Murali Sitaram, director of global partnerships and alliances at Google for Work, told CRN some 60 percent of the Fortune 500 are already using Google for Work products for both real-time and asynchronous collaboration projects, but many midsize companies have yet to realize the potential savings Apps can deliver them.

That's why the new program is targeting the midmarket - organizations with between 250 and 3,000 users.

Those companies "probably use some productivity tool," said Sitaram. "Our goal is to give them the opportunity to use Google Apps for free while they are under contract." Google will cover the fees for Apps until enterprise agreements with competitors expire, he said.

Google estimates once those companies make the switch, they'll see savings, on average, around 70 percent with Apps as their primary office productivity suite, according to Sitaram.

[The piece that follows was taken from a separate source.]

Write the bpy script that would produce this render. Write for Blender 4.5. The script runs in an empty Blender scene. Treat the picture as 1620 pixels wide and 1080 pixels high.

And to encourage partners to deploy the free instances, Google will pay them $25 per user to subsidize the costs of creating the new accounts.

"We're so confident in our products, so confident that they will see productivity gains, so we will put our money where our mouth is," Sitaram told CRN.

The offer applies to the full Google Apps suite, from e-mail, to communication, storage, sharing, file sync and document management tools, he added. And the customer incentives and partner subsidies are available to all Google for Work resellers, regardless of tier.

The program was conceived as one to be spearheaded by the company's channel, Sitaram told CRN, and Google sees its role as "effectively assisting our partners to take this capability to their potential new customers."

The kind of real-time collaboration Google pioneered with Apps is now mostly taken for granted, Tabone said, but Docs - the document creation and editing component of the suite - still is the only platform to offer true character-level collaboration across multiple users.

But Google finds itself in a strange predicament these days, he said, where it needs to focus not just on the capabilities of Apps, but also respond to false perceptions about what those capabilities are.

Myths have developed, he said, like one purporting that Google Sheets, the spreadsheet, lacks basic functions it indeed possesses.

"We wanted to make sure we weren't only convincing ourselves that we have all this functionality around legacy documents," Tabone said, but also countering those false perceptions, which "is important to make sure customers are comfortable enough in using Docs as a way of replacing primary workflows."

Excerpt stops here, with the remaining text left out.